A better analogy would be Microsoft asking for money to fix a security bug in Windows.

This, I think, is the core issue of this thread. It's totally not reasonable to expect anything from people who were kind enough to put their code on the internet for free for others to use. The requester is using the code someone gifted them to make money, and expects the other person continue volunteering their time for free so they can make more money. Moreover, there is no actual security vulnerability here.
Most Free Software projects are not professional. Time is spent on them for personal reasons. Those reasons may not align with users of that project, but that is just too bad. If you don't like it, all you are entitled to is the source code.

> A better analogy would be Microsoft asking for money to fix a security bug in Windows.

Microsoft has the exact same practice. If you want to tell Microsoft how to spend their time, you better be prepared to fork over lots of money.

Ok then how if Firefox would only release a critical Bugfix to paying users. Same thing - they would rightfully be called out on that.
Firefox is maintained by paid employees. This is not the same thing. There is no talk of making this a paid only release anywhere. Please avoid strawmen.
Windows is a paid product, FOSS is not. Plus you not only cannot, it's also illegal to fix the security bug yourself in Windows. Meanwhile, if someone needs something changed in FOSS they are free to do it themselves (it wasn't even a change, just a stupid rubber stamp)
> reasonable expectation that security related bugs will be fixed in a reasonable time

Who gave you this expectation?

Heh Heh Heh. On a tangent, that seems to be what Canonical is doing with Ubuntu subscriptions these days. :/
Extortion implies an illegal abuse of power to obtain property. A cursory glace at the MIT license (which mitmproxy is licensed under) proves you wrong:

> Permission is hereby granted, free of charge, to any person obtaining a copy of this software and associated documentation files (the "Software"), to deal in the Software without restriction, including without limitation the rights to use, copy, modify, merge, publish, distribute, sublicense, and/or sell copies of the Software [...]

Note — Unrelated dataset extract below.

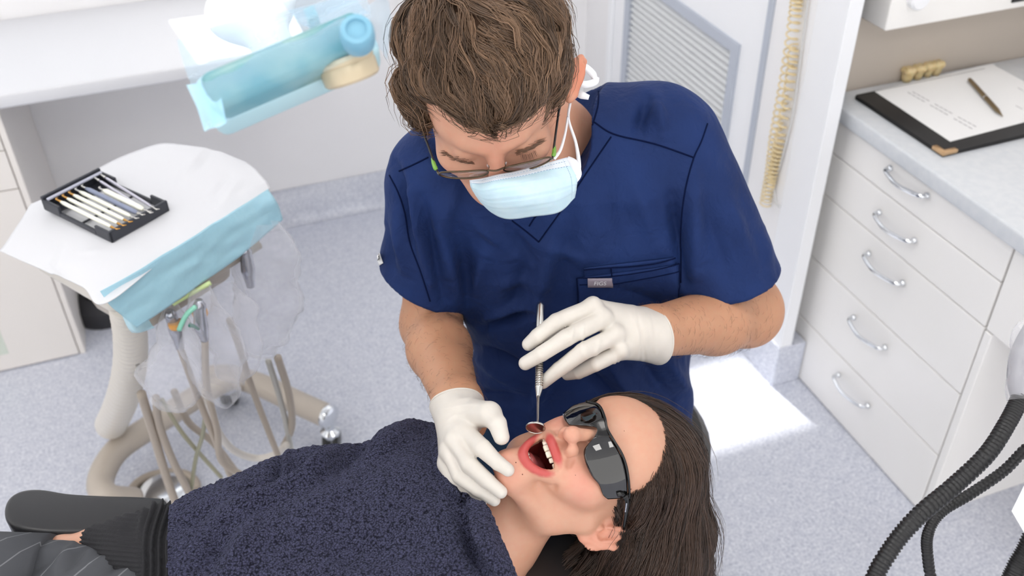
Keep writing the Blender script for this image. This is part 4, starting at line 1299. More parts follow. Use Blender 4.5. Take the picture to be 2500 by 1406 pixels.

It's all there, black and white, clear as crystal. They knew what they were getting into when they agreed to the license of the software they use. Hell, IBM could fork the project and sell the code back to the original developer, if they wanted. If they disagree with the license, well... caveat emptor:

> THE SOFTWARE IS PROVIDED "AS IS", WITHOUT WARRANTY OF ANY KIND, EXPRESS OR IMPLIED, INCLUDING BUT NOT LIMITED TO THE WARRANTIES OF MERCHANTABILITY, FITNESS FOR A PARTICULAR PURPOSE AND NONINFRINGEMENT. IN NO EVENT SHALL THE AUTHORS OR COPYRIGHT HOLDERS BE LIABLE FOR ANY CLAIM, DAMAGES OR OTHER LIABILITY, WHETHER IN AN ACTION OF CONTRACT, TORT OR OTHERWISE, ARISING FROM, OUT OF OR IN CONNECTION WITH THE SOFTWARE OR THE USE OR OTHER DEALINGS IN THE SOFTWARE.

Demands for output are met with request for compensation. Was there a threat made? No, so not extortion, by definition.

If they said, "Since you asked I want money or ill plant a backdoor to ruin you", sure thats extortion, but that didn't happen.